By Michael Ganley -- Two months ago, I wrote a story about Vancouver-based Alexco Resources and the company’s planned Bellekeno mine near Keno City, Yukon. I wrote about Alexco cleaning up the messes left behind by 70 years of silver mining in the region and its plans to build a new mine, beginning with the Bellekeno deposit.I wrote that as a self-professed “new face of mining,” Alexco says it will mine the new ore without making any similar mess and without unduly affecting the 25 residents of nearby Keno City.
Now, I find myself wondering if I went too easy on them.
It seems Kenoites are hopping mad about the project; mad that they haven’t been consulted, mad that Alexco plans to put the mill a kilometre from town and the tailings a little bit closer, mad about the proposed location of a haul road and a waste rock pile. “I’ve spent 36 years in and around mining and am still heavily involved in mining,” says Rob Wagner, who has been leading the citizen revolt. “So why am I standing here opposed to a mining company and what part of the process failed?”
What part, indeed. The bottom line seems to be a lack of communication. Now that the dispute has hit the media, the rhetoric is heating up, and company vicepresident Rob McIntyre wants to tone it down. “I refuse to accept that we have to get into the mean old mining company from down south and the poor little locals,” says McIntyre. “You’re talking to the vice-president of the company and I live here.”
To the specific citizen concerns:
Alexco’s plan is to start with the mill at Crystal Lake, near the eastern end of the property, and mine out several ore bodies there. Then it will be moved to a central spot, then to the western end to finish things off. The purpose is to save on ore hauling costs, but it has the effect of creating three new contaminated sites in an area that is already riddled with them. Citizens are also concerned about noise from the mill while it is at the Crystal Lake location.
Wagner would like to see the company put the mill at Elsa, the site of a former mill. It would mean higher haul costs, but the ore around Keno is high grade, and haul costs are relatively low.
McIntyre does have some pretty good answers for some of the resident’s concerns. The company will soundproof the mill as much as possible and not operate at night. Half of the tailings will be returned underground in a paste backfill and the other half will be reclaimed progressively by the dry-stack method (there will be no tailings pond), which even Wagner favours.
As for the waste-rock pile, McIntyre puts its size in perspective: “We’re putting 10,000 tonnes of mildly bad rock on top of several million tonnes of wildly bad rock,” he says. “The skyline from town is the Onek waste rock pile, and anything coming through from a chemical perspective has been there since there’s been a town there.

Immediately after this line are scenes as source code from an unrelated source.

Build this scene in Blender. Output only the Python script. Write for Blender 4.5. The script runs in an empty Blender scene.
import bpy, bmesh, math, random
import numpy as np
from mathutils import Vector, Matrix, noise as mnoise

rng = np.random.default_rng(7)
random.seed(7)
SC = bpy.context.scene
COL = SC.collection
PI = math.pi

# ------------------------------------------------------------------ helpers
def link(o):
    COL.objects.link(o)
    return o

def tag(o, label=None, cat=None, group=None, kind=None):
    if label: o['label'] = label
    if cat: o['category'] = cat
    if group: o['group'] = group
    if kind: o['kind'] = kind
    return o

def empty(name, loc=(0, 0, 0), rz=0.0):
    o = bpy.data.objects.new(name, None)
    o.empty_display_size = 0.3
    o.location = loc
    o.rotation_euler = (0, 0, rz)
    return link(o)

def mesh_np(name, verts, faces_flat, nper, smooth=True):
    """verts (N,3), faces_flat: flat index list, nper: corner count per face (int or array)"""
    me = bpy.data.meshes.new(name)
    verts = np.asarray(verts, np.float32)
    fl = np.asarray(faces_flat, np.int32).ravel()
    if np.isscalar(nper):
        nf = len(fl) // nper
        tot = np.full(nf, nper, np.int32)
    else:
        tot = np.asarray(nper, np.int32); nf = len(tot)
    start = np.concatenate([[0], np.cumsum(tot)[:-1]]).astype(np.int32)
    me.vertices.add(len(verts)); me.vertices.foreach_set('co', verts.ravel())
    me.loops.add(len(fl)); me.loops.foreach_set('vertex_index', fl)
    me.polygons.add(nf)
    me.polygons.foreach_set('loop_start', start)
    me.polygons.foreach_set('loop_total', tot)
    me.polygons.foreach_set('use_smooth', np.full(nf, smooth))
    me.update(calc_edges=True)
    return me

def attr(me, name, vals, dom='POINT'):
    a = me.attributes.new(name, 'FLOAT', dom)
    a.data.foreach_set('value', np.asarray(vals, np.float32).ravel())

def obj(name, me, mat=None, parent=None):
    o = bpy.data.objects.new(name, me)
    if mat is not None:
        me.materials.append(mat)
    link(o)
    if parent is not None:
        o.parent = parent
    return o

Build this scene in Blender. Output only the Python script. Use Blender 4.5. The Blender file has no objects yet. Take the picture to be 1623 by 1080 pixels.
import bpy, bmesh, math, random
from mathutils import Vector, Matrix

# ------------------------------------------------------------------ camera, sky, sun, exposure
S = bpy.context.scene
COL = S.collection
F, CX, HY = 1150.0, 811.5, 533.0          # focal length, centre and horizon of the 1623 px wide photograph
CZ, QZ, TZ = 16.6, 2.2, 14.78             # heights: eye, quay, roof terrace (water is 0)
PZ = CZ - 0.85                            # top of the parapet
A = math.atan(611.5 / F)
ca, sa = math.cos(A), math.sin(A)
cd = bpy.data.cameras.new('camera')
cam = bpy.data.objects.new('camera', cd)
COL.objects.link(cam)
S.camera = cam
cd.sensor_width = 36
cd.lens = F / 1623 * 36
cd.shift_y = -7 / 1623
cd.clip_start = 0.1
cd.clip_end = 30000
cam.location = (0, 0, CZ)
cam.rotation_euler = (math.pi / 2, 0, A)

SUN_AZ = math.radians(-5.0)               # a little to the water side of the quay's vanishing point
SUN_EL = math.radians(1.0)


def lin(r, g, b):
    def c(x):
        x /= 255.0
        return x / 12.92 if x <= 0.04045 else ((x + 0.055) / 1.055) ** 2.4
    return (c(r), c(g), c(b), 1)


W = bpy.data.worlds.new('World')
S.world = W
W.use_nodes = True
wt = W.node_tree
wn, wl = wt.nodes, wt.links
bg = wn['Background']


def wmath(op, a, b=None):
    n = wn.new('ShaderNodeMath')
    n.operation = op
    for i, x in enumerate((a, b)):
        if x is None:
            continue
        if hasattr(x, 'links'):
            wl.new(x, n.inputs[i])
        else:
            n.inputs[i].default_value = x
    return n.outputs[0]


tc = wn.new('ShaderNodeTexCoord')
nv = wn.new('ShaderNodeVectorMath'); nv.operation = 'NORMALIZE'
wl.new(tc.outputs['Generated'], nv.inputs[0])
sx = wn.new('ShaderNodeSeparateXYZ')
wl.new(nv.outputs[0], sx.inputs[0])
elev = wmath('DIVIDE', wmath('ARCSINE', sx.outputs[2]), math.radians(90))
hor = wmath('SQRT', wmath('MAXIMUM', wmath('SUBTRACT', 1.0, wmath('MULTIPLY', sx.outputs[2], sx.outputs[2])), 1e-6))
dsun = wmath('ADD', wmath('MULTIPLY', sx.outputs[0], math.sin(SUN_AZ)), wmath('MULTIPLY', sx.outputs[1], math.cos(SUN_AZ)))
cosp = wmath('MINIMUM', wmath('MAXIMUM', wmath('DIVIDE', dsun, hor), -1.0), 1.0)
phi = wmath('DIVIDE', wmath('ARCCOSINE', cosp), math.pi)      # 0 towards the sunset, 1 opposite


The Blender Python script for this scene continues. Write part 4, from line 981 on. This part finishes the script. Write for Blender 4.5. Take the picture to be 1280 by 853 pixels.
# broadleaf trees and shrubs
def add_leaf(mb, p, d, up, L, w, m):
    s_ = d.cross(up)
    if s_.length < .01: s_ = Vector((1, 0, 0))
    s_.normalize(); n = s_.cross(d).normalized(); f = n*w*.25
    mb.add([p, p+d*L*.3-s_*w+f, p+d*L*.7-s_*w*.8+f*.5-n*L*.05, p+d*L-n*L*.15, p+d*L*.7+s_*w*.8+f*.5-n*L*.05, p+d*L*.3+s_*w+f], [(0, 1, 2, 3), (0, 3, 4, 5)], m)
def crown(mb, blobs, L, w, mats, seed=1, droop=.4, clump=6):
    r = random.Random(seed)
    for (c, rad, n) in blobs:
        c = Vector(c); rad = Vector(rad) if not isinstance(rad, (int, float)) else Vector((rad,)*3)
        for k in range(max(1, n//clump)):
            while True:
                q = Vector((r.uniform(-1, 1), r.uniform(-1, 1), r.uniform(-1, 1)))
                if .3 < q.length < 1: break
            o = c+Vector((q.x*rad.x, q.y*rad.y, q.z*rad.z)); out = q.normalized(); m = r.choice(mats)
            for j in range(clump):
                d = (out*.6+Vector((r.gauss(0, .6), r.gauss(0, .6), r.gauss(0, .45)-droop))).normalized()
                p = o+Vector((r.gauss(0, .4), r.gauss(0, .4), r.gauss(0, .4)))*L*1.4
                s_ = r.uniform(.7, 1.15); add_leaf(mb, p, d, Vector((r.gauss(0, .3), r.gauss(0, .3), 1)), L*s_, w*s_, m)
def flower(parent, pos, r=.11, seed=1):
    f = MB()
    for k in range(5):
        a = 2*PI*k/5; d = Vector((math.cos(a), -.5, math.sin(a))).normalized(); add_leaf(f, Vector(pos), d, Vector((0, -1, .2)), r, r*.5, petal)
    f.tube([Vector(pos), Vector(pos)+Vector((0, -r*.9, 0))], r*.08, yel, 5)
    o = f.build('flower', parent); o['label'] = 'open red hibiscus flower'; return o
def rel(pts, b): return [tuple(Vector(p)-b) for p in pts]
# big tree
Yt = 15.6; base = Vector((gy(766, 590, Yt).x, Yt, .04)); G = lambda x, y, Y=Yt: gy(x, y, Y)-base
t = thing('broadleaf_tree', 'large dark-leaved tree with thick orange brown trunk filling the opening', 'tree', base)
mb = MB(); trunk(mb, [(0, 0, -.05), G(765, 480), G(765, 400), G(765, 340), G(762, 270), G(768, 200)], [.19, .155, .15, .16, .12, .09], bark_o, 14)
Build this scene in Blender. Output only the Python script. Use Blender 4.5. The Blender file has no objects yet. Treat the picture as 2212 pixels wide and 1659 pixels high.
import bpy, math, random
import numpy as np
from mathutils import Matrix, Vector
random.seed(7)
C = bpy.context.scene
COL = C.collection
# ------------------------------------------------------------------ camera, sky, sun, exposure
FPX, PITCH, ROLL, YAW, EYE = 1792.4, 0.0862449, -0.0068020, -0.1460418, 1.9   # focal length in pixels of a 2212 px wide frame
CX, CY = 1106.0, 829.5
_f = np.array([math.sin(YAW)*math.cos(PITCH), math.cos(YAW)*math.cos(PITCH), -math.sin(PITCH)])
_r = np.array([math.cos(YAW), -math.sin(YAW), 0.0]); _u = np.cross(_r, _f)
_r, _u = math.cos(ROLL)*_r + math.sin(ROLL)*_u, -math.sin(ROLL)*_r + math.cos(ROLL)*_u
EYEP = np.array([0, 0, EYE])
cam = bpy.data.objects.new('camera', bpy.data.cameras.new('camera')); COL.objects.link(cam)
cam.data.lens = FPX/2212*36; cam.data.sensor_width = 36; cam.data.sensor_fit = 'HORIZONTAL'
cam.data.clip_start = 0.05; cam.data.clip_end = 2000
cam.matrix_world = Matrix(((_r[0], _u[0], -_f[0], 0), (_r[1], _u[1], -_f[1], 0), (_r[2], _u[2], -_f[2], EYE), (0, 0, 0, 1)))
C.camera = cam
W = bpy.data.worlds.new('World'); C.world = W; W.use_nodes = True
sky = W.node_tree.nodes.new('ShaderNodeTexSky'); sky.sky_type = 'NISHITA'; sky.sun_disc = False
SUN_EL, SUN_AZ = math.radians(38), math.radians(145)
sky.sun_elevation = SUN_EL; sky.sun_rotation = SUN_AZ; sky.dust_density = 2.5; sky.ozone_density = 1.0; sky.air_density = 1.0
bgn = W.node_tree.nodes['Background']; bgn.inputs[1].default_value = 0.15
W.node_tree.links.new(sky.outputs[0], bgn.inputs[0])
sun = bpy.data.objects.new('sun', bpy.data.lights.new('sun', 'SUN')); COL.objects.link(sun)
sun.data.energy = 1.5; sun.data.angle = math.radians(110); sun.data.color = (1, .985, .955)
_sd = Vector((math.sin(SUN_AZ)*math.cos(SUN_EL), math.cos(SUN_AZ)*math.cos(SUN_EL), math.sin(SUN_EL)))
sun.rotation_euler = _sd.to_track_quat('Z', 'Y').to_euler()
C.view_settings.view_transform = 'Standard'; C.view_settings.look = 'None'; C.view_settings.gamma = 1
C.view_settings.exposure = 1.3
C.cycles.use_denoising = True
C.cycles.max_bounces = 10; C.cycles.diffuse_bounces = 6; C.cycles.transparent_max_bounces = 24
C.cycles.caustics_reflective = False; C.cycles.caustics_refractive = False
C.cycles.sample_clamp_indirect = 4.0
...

That’s why we picked that area: It’s this hugely impacted area that dwarfs us by a factor of several hundred.”
Certainly some of the blame for the current brouhaha can be laid at the feet of the regulators. The Yukon Environmental and Socio-Economic Assessment Act, which came into force six years ago, sets out certain triggers to determine how detailed a review will be. The triggers generally have to do with the size of the project, and not with its cumulative effects.
Bellekeno is a five-year mine for now, but like most mines the owners hope, and expect, that it will become much bigger. It will therefore come before the regulator incrementally. Cumulative impacts will not be addressed. That is an ongoing failure of regulatory systems across the country, and one that must be remedied.
As it stands, Alexco is at the lowest level of the process, which Wagner says does not require consultations and has resulted in what we have now: a divisive process where both sides are taking swings at each other.
The territorial government itself ought to have taken a more proactive approach and ensured that Alexco hammered out some details with Keno residents before even submitting to the YESSA process.
The town is not opposed to mining and will accept some effects. “We understand where we live and that they’re trying to do a business thing here and we want them to succeed,” says Wagner. “We’re just not prepared to be completely run over.”
So the two sides need to get together and hammer out some details. YESSA is undergoing a five-year review, and it looks like a thing or two ought to be learned from the Alexco experience.